В последний раз я видел его месяца за полтора до его кончины,  навестил его, больного, вместе с М. А. Алдановым. Болен он был уже тяжело, но сил, жизненного и актерского блеска было в нем еще много. Он сидел в кресле в углу столовой, возле горевшей под желтым абажуром лампы, в широком черном шелковом халате, в красных туфлях, с высоко поднятым надо лбом коком, огромный и великолепный, как стареющий лев. Такого породистого величия я в нем прежде никогда не видал. Какая была в нем кровь? Та особая севернорусская, что была в Ломоносове, в братьях Васнецовых?
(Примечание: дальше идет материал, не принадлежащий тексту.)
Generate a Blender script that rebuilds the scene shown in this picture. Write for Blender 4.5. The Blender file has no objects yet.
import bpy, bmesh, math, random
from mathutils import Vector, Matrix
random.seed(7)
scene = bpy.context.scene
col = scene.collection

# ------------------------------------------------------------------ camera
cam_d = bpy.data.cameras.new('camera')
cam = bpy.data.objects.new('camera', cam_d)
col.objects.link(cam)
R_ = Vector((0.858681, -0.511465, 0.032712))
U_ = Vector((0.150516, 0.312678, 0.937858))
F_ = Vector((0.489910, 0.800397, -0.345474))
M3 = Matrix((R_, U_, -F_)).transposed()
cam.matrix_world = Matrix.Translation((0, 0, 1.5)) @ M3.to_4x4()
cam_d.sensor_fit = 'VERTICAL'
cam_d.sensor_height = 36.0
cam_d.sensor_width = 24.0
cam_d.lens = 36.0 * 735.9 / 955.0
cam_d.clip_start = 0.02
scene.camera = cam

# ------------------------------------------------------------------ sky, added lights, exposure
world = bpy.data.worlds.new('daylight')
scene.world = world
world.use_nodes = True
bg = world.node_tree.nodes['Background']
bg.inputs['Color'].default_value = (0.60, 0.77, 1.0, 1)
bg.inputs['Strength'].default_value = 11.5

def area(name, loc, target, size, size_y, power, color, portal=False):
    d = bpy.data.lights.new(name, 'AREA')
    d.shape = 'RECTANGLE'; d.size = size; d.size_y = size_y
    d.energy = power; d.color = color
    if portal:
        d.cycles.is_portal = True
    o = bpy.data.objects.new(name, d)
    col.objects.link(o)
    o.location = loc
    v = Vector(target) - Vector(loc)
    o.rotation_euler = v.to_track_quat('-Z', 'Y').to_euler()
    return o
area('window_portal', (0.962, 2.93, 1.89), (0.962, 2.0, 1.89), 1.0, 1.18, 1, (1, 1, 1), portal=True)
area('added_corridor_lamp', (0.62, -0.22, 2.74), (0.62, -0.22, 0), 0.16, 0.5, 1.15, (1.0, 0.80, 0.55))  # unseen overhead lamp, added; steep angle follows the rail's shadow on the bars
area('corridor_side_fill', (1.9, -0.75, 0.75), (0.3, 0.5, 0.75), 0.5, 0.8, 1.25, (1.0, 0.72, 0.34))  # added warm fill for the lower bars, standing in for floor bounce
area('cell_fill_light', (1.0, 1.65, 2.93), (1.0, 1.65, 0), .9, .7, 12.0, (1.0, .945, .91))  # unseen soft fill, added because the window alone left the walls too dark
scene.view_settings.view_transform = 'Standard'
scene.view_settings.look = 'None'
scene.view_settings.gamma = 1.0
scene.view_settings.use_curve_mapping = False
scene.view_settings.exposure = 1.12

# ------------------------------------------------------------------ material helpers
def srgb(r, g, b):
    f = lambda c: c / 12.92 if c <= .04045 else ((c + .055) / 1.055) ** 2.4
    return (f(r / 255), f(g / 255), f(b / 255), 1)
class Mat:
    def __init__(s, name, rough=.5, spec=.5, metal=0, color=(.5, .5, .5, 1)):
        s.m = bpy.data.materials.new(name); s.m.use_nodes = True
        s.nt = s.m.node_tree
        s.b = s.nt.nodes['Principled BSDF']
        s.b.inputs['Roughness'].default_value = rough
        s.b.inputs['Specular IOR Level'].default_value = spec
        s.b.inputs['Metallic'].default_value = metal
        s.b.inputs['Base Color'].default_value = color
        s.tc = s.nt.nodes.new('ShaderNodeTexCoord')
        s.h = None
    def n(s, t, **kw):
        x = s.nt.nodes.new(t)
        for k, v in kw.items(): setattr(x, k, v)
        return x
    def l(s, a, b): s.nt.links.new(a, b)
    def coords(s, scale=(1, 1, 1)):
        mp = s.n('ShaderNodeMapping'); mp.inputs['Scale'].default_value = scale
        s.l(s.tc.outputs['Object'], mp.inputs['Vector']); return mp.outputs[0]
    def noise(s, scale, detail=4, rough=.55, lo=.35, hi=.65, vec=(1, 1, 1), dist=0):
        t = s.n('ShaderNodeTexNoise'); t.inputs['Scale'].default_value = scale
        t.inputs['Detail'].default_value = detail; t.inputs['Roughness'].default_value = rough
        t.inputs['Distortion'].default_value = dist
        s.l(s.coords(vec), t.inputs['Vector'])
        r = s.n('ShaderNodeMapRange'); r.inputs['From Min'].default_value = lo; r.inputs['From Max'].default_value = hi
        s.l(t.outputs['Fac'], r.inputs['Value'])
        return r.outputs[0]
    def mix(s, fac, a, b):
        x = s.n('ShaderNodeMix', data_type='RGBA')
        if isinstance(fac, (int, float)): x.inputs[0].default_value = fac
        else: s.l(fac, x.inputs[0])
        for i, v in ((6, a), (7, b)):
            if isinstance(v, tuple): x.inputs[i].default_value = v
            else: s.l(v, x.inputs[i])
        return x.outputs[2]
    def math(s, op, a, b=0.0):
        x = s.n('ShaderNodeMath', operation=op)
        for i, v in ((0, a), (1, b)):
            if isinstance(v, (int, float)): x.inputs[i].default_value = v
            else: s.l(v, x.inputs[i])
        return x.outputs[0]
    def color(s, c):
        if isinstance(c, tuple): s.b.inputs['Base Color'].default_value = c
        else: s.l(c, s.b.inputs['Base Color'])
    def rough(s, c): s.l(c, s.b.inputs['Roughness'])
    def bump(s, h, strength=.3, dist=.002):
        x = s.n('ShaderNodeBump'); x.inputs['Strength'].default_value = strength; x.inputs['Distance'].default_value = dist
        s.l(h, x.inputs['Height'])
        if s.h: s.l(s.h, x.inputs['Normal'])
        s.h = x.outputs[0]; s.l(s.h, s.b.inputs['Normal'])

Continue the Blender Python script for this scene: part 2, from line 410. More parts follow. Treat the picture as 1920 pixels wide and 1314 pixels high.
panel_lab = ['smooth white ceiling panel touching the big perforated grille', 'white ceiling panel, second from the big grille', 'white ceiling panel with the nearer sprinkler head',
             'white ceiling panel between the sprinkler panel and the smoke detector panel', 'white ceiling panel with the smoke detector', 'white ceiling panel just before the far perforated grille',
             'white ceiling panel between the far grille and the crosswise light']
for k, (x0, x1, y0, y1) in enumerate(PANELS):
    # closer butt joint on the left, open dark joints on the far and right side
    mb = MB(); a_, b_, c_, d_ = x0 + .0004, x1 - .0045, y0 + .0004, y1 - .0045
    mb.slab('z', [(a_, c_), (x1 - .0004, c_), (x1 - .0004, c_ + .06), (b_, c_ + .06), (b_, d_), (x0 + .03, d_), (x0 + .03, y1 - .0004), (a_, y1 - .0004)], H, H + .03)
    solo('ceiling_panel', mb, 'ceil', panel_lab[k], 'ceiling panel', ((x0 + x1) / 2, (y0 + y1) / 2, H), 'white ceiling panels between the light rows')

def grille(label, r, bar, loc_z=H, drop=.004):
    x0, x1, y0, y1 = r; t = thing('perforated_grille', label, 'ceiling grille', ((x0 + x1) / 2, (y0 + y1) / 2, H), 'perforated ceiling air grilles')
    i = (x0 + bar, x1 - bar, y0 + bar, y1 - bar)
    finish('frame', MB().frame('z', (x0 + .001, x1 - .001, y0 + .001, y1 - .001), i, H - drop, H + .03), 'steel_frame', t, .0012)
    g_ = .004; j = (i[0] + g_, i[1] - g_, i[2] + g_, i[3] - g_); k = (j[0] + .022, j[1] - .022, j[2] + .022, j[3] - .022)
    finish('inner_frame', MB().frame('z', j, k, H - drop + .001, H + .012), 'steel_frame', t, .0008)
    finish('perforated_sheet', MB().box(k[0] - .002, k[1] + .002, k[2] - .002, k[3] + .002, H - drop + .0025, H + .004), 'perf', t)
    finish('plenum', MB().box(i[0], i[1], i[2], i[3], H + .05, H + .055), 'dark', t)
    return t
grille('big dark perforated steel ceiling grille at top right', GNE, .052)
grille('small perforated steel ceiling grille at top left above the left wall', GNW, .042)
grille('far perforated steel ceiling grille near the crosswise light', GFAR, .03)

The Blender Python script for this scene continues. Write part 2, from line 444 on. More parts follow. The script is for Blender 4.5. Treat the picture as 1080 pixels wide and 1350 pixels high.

В молодости он был крайне простонароден с виду, но с годами все менялся и менялся.

* * *

Толстой, в первый раз послушав его пение, сказал:

 Нет, он поет слишком громко.

Есть еще и до сих пор множество умников, искренне убежденных, что Толстой ровно ничего не понимал в искусстве, «бранил Шекспира, Бетховена». Оставим их в стороне; но как же все-таки объяснить такой отзыв о Шаляпине? Он остался совершенно равнодушен ко всем достоинствам шаляпинского голоса, шаляпинского таланта? Этого, конечно, быть не могло. Просто Толстой умолчал об этих достоинствах,  высказался только о том, что показалось ему недостатком, указал на ту черту, которая действительно была у Шаляпина всегда, а в те годы ему было тогда лет двадцать пять особенно: на избыток, на некоторую неумеренность, подчеркнутость его всяческих сил. В Шаляпине было слишком много «богатырского размаха», данного ему и от природы и благоприобретенного на подмостках, которыми с ранней молодости стала вся его жизнь, каждую минуту раздражаемая непрестанными восторгами толпы везде и всюду, по всему миру, где бы она его ни видала: на оперной сцене, на концертной эстраде, на знаменитом пляже, в дорогом ресторане или в салоне миллионера. Трудно вкусившему славы быть умеренным!